ÖNCEKİ DURUŞMALARDA NELER YAŞANDI?
Davanın ilk duruşması 11 Nisan'da, ikinci duruşması ise 16 Haziran'da yapılmıştı. İlk duruşmada, 15,5 milyon kişinin ön seçimde kendisine oy vermesi ve cumhurbaşkanı adayı olması nedeniyle tutuklu olduğunu söyleyen İmamoğlu, savunmasını şu sözlerle yapmıştı:
“Biz milletçe tam da arkanızda yazan ‘Adalet mülkün temelidir’ esası üzerine bir toplum olma gayreti içerisindeyiz. Demokrasiye, cumhuriyete, eşitliğe, hak ve hürriyetlerin korunması noktasında sonsuz gayret gösteren ve mücadele veren bir anlayışla hareket ediyoruz. Bu kapsamda yürütülen süreçlerle ilgili elbette kaygı duyuyorum. Kaygı duyduğum kadar da üzülüyorum."
"İSTANBUL’U KAZANAN TÜRKİYE’Yİ KAZANIR İRADESİNE KARŞI KAZANDIĞIM İÇİN TUTUKLUYUM"

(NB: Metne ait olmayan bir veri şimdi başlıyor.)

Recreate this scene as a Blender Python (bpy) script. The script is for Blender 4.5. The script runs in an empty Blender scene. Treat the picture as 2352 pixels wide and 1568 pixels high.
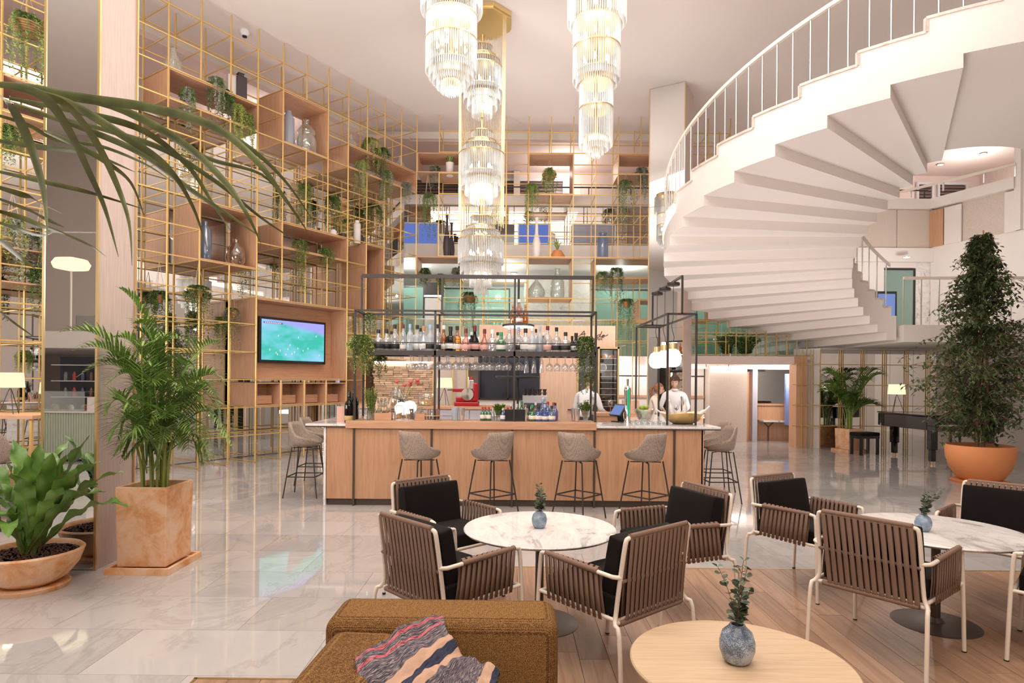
import bpy, bmesh, math, random
from mathutils import Vector, Matrix, noise
R = math.radians
PI = math.pi
rnd = random.Random(7)
SC = bpy.context.scene
COL = SC.collection

# ---------------------------------------------------------------- camera
CAMZ = 1.67
ROLL = R(0.5)
cam_d = bpy.data.cameras.new('camera')
cam = bpy.data.objects.new('camera', cam_d)
COL.objects.link(cam)
cam_d.sensor_width = 36
cam_d.lens = 1411 / 2352 * 36
cam_d.shift_y = 88 / 2352
cam_d.clip_start = 0.05
cam.matrix_world = Matrix.Translation((0, 0, CAMZ)) @ Matrix.Rotation(R(90), 4, 'X') @ Matrix.Rotation(ROLL, 4, 'Z')
SC.camera = cam

# ---------------------------------------------------------------- world, lights, exposure
w = bpy.data.worlds.new('world')
SC.world = w
w.use_nodes = True
w.node_tree.nodes['Background'].inputs[0].default_value = (1.0, 0.93, 0.88, 1)
w.node_tree.nodes['Background'].inputs[1].default_value = 0.35
def area(name, loc, rot, sx, sy, power, col=(1, 0.9, 0.8)):
    l = bpy.data.lights.new(name, 'AREA')
    l.shape = 'RECTANGLE'; l.size = sx; l.size_y = sy; l.energy = power; l.color = col
    o = bpy.data.objects.new(name, l); COL.objects.link(o)
    o.location = loc; o.rotation_euler = [R(a) for a in rot]
    return o
def point(name, loc, power, col=(1, 0.92, 0.85), rad=0.1):
    l = bpy.data.lights.new(name, 'POINT'); l.energy = power; l.color = col; l.shadow_soft_size = rad
    o = bpy.data.objects.new(name, l); COL.objects.link(o); o.location = loc
    return o
def spot(name, loc, power, ang=80, col=(1, 0.86, 0.72), rad=0.08):
    l = bpy.data.lights.new(name, 'SPOT'); l.energy = power; l.color = col; l.shadow_soft_size = rad
    l.spot_size = R(ang); l.spot_blend = 0.6
    o = bpy.data.objects.new(name, l); COL.objects.link(o); o.location = loc
    return o
area('added_overhead_fill', (-0.6, 2.5, 8.4), (0, 0, 0), 8, 4, 270)  # added overhead fills out of view, no ceiling fixtures stand there
area('added_overhead_fill', (0.0, -4.0, 8.4), (0, 0, 0), 12, 4, 620)
area('added_overhead_fill', (-0.4, 8.7, 8.45), (0, 0, 0), 6, 2.2, 310, (1, .92, .85))  # added fill out of frame that brightens the bar from above
area('added_ceiling_fill', (0.5, 4.2, 5.6), (176, 0, 0), 9, 5, 300, (1, .93, .89))  # bodiless fills added in mid-air, facing up to brighten the ceiling
area('added_ceiling_fill', (1.5, 12.9, 4.6), (172, 0, 0), 6, 3, 130, (1, .90, .86))
area('added_ceiling_fill', (-8.0, 4.6, 2.7), (145, 0, -38), 4, 3, 520, (1, .93, .88))
area('added_ceiling_fill', (-1.2, 1.5, 3.4), (142, 0, 8), 4, 2, 310, (1, .93, .88))
area('added_stair_fill', (4.9, 10.4, 0.25), (180, 0, 0), 2.6, 3.0, 120, (1, .92, .88))  # bodiless fills added to lift the stair soffits and fascia
area('added_stair_fill', (4.5, 3.0, 2.6), (118, 0, -25), 5, 2, 25, (1, .92, .88))
SC.view_settings.view_transform = 'Standard'
SC.view_settings.look = 'None'
SC.view_settings.gamma = 1
SC.view_settings.use_curve_mapping = False
SC.view_settings.exposure = 0.0
cy = SC.cycles
cy.max_bounces = 7; cy.diffuse_bounces = 4; cy.glossy_bounces = 4; cy.transmission_bounces = 4
cy.transparent_max_bounces = 24; cy.caustics_reflective = False; cy.caustics_refractive = False
cy.sample_clamp_indirect = 4; cy.sample_clamp_direct = 20
cy.use_denoising = True; cy.use_adaptive_sampling = True; cy.adaptive_threshold = 0.03

# ---------------------------------------------------------------- helpers
def tag(o, label=None, cat=None, group=None, kind=None):
    if label: o['label'] = label
    if cat: o['category'] = cat
    if group: o['group'] = group
    if kind: o['kind'] = kind
    return o
def empty(name, loc=(0, 0, 0), rz=0, label=None, cat=None, group=None, kind=None, parent=None):
    o = bpy.data.objects.new(name, None); COL.objects.link(o)
    o.location = loc; o.rotation_euler = (0, 0, rz); o.empty_display_size = 0.1
    if parent: o.parent = parent
    return tag(o, label, cat, group, kind)
def link(name, me, parent=None, loc=None, rot=None, scale=None):
    o = bpy.data.objects.new(name, me); COL.objects.link(o)
    if parent: o.parent = parent
    if loc is not None: o.location = loc
    if rot is not None: o.rotation_euler = rot
    if scale is not None: o.scale = scale
    return o
def copy_tree(o, parent=None):
    c = o.copy(); COL.objects.link(c); c.parent = parent
    for ch in o.children: copy_tree(ch, c)
    return c
def put(proto, used, loc, rz, label, scale=None):
    o = proto if not used else copy_tree(proto)
    o.location = loc; o.rotation_euler = (0, 0, rz); o['label'] = label
    if scale: o.scale = (scale,) * 3 if not hasattr(scale, '__len__') else scale
    return o

class MB:
    def __init__(s): s.v = []; s.f = []; s.m = []; s.mi = 0
    def add(s, vs, fs):
        n = len(s.v); s.v += [tuple(v) for v in vs]
        s.f += [tuple(i + n for i in f) for f in fs]; s.m += [s.mi] * len(fs)
        return s
    def box(s, x0, x1, y0, y1, z0, z1):
        return s.add([(x0,y0,z0),(x1,y0,z0),(x1,y1,z0),(x0,y1,z0),(x0,y0,z1),(x1,y0,z1),(x1,y1,z1),(x0,y1,z1)],
                     [(3,2,1,0),(4,5,6,7),(0,1,5,4),(1,2,6,5),(2,3,7,6),(3,0,4,7)])
    def cbox(s, c, sz, rz=0, rx=0, ry=0):
        M = Matrix.Translation(c) @ Matrix.Rotation(rz, 4, 'Z') @ Matrix.Rotation(ry, 4, 'Y') @ Matrix.Rotation(rx, 4, 'X')
        a, b, c2 = sz[0]/2, sz[1]/2, sz[2]/2
        vs = [M @ Vector(p) for p in [(-a,-b,-c2),(a,-b,-c2),(a,b,-c2),(-a,b,-c2),(-a,-b,c2),(a,-b,c2),(a,b,c2),(-a,b,c2)]]
        return s.add(vs, [(3,2,1,0),(4,5,6,7),(0,1,5,4),(1,2,6,5),(2,3,7,6),(3,0,4,7)])
    def bar(s, p, q, w, h=None):
        p = Vector(p); q = Vector(q); d = (q - p).normalized(); h = h or w
        u = Vector((0, 0, 1)) if abs(d.z) < 0.9 else Vector((0, 1, 0))
        a = d.cross(u).normalized(); b = a.cross(d).normalized()
        vs = [e + a*sx*w/2 + b*sz*h/2 for e in (p, q) for sx, sz in ((-1,-1),(1,-1),(1,1),(-1,1))]
        return s.add(vs, [(0,1,2,3),(7,6,5,4),(0,4,5,1),(1,5,6,2),(2,6,7,3),(3,7,4,0)])
    def tube(s, pts, r, seg=8, cap=True):
        pts = [Vector(p) for p in pts]; n = len(pts)
        rs = r if hasattr(r, '__len__') else [r] * n
        vs = []; prev = None
        for i, p in enumerate(pts):
            d = ((pts[min(i+1, n-1)] - pts[max(i-1, 0)])).normalized()
            if prev is None:
                u = Vector((0, 0, 1)) if abs(d.z) < 0.9 else Vector((1, 0, 0))
                a = d.cross(u).normalized()
            else:
                a = (prev - d * prev.dot(d)).normalized()
            prev = a; b = d.cross(a)
            for k in range(seg):
                t = 2*PI*k/seg
                vs.append(p + (a*math.cos(t) + b*math.sin(t))*rs[i])
        fs = []
        for i in range(n-1):
            for k in range(seg):
                k2 = (k+1) % seg
                fs.append((i*seg+k, i*seg+k2, (i+1)*seg+k2, (i+1)*seg+k))
        if cap:
            fs.append(tuple(range(seg))[::-1]); fs.append(tuple((n-1)*seg+k for k in range(seg)))
        return s.add(vs, fs)
    def lathe(s, prof, seg=24, c=(0, 0, 0), sx=1, sy=1):
        vs = []; n = len(prof)
        for r_, z in prof:
            for k in range(seg):
                t = 2*PI*k/seg
                vs.append((c[0]+r_*sx*math.cos(t), c[1]+r_*sy*math.sin(t), c[2]+z))
        fs = []
        for i in range(n-1):
            for k in range(seg):
                k2 = (k+1) % seg
                fs.append((i*seg+k, i*seg+k2, (i+1)*seg+k2, (i+1)*seg+k))
        if prof[0][0] > 1e-4: fs.append(tuple(range(seg))[::-1])
        if prof[-1][0] > 1e-4: fs.append(tuple((n-1)*seg+k for k in range(seg)))
        return s.add(vs, fs)
    def prism(s, poly, z0, z1):
        n = len(poly)
        vs = [(p[0], p[1], z0) for p in poly] + [(p[0], p[1], z1) for p in poly]
        fs = [tuple(range(n))[::-1], tuple(range(n, 2*n))] + [(i, (i+1) % n, n+(i+1) % n, n+i) for i in range(n)]
        return s.add(vs, fs)
    def ribbon(s, pts, ws, side=None, fold=0.0):
        # a leaf-like blade with a folded midrib: 3 vertices across
        pts = [Vector(p) for p in pts]; n = len(pts); vs = []
        for i, p in enumerate(pts):
            d = (pts[min(i+1, n-1)] - pts[max(i-1, 0)]).normalized()
            sd = Vector(side) if side is not None else d.cross(Vector((0, 0, 1)))
            sd = sd - d*sd.dot(d)
            sd = sd.normalized() if sd.length > 1e-5 else Vector((1, 0, 0))
            nn = sd.cross(d)
            wv = ws[i]
            vs += [p - sd*wv + nn*wv*fold, p, p + sd*wv + nn*wv*fold]
        fs = []
        for i in range(n-1):
            a = i*3
            fs += [(a, a+1, a+4, a+3), (a+1, a+2, a+5, a+4)]
        return s.add(vs, fs)
    def build(s, name, mat, parent=None, smooth=None, bevel=0, loc=None, rot=None, solid=0, subsurf=0, kind=None):
        me = bpy.data.meshes.new(name)
        me.from_pydata(s.v, [], s.f)
        mats = mat if isinstance(mat, (list, tuple)) else [mat]
        for m in mats: me.materials.append(m)
        if len(mats) > 1: me.polygons.foreach_set('material_index', s.m)
        if smooth is not None:
            me.polygons.foreach_set('use_smooth', [True]*len(me.polygons))
            me.set_sharp_from_angle(angle=R(smooth))
        me.update()
        o = link(name, me, parent, loc, rot)
        if solid:
            m = o.modifiers.new('solid', 'SOLIDIFY'); m.thickness = solid; m.offset = 0
        if bevel:
            m = o.modifiers.new('bevel', 'BEVEL'); m.width = bevel; m.segments = 2; m.limit_method = 'ANGLE'; m.angle_limit = R(40)
        if subsurf:
            m = o.modifiers.new('sub', 'SUBSURF'); m.levels = subsurf; m.render_levels = subsurf
        if kind: o['kind'] = kind
        return o

def at(px, py, Y):
    """point on the plane y=Y that the photograph shows at pixel (px, py)"""
    u, v = px - 1176, py - 872
    c, s = math.cos(ROLL), math.sin(ROLL)
    u0, v0 = u*c + v*s, -u*s + v*c
    return Vector((u0/1411*Y, Y, CAMZ - v0/1411*Y))
def proj(p):
    u0 = 1411*p[0]/p[1]; v0 = -1411*(p[2]-CAMZ)/p[1]
    c, s = math.cos(ROLL), math.sin(ROLL)
    return 1176 + u0*c - v0*s, 872 + u0*s + v0*c
def atx(px, Y, z):
    """x so that (x, Y, z) shows at column px"""
    v0 = -1411*(z-CAMZ)/Y
    return (px - 1176 + v0*math.sin(ROLL))/math.cos(ROLL)/1411*Y
def bez(p0, p1, p2, n):
    p0, p1, p2 = Vector(p0), Vector(p1), Vector(p2)
    return [p0*(1-t)**2 + p1*2*t*(1-t) + p2*t*t for t in [i/n for i in range(n+1)]]
def smoothpath(P, n=4):
    P = [Vector(p) for p in P]; out = []
    for i in range(len(P)-1):
        a = P[max(i-1, 0)]; b = P[i]; c = P[i+1]; d = P[min(i+2, len(P)-1)]
        for j in range(n):
            t = j/n
            out.append(0.5*((2*b) + (c-a)*t + (2*a-5*b+4*c-d)*t*t + (3*b-a-3*c+d)*t**3))
    out.append(P[-1]); return out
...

"Aynı zamanda ‘İnsanını yaşat ki devlet yaşasın’ diye halk ve devlet aklının yürüdüğü binlerce yıldır bu geleneğin temsilcileri olma gayreti içerisinde insanlarız. Bu gayret ve bu temenni burada duruşumuzun ve burada varoluşumuzun bence temelini oluşturmaktadır. Bugün burada bulunurken bende yıllar öncesinde bu kampüs içerisinde Ergenekon kumpas davasını takip etmiştim. İstanbul’u kazanan Türkiye’yi kazanır iradesine karşı kazandığım için bugün tutukluyum."
İMAMOĞLU NE DEMİŞTİ?
20 Ocak'ta Modern Hukuk ve Yargının Siyasallaşması Paneli'nde konuşan İBB Başkanı ve cumhurbaşkanı adayı Ekrem İmamoğlu, İstanbul Cumhuriyet Başsavcısı Akın Gürlek'e seslenerek şunları söylemişti:
"Sakın bu bana yapılamaz diye kimse düşünmesin, sanmasınlar bu mesele Ekrem İmamoğlu meselesidir, Özgür Özel meselesidir. Bu mesele, Türkiye Cumhuriyeti'nin beka meselesidir. Cem Aydın’ı ifade için çağırıyorsun. Evine baskın yapıyorsun. Senin amacın milletin gözünü korkutmak. Başsavcı sana söylüyorum. Senin evlatlarını bile bu muamelelerden kurtarmak için seni yöneten aklı bu milletin zihninden söküp atacağız. Söküp atacağız ki senin evlatlarının kapısına kimse dayanmasın."
KÜRSÜDEN İNMEDEN SORUŞTURMA AÇILDI
Panel devam ederken İstanbul Cumhuriyet Başsavcılığı, İmamoğlu hakkında "Tehdit ve Terörle mücadelede görev olan kişileri hedef göstermek suçlarından" soruşturma başlatıldığını açıklamıştı.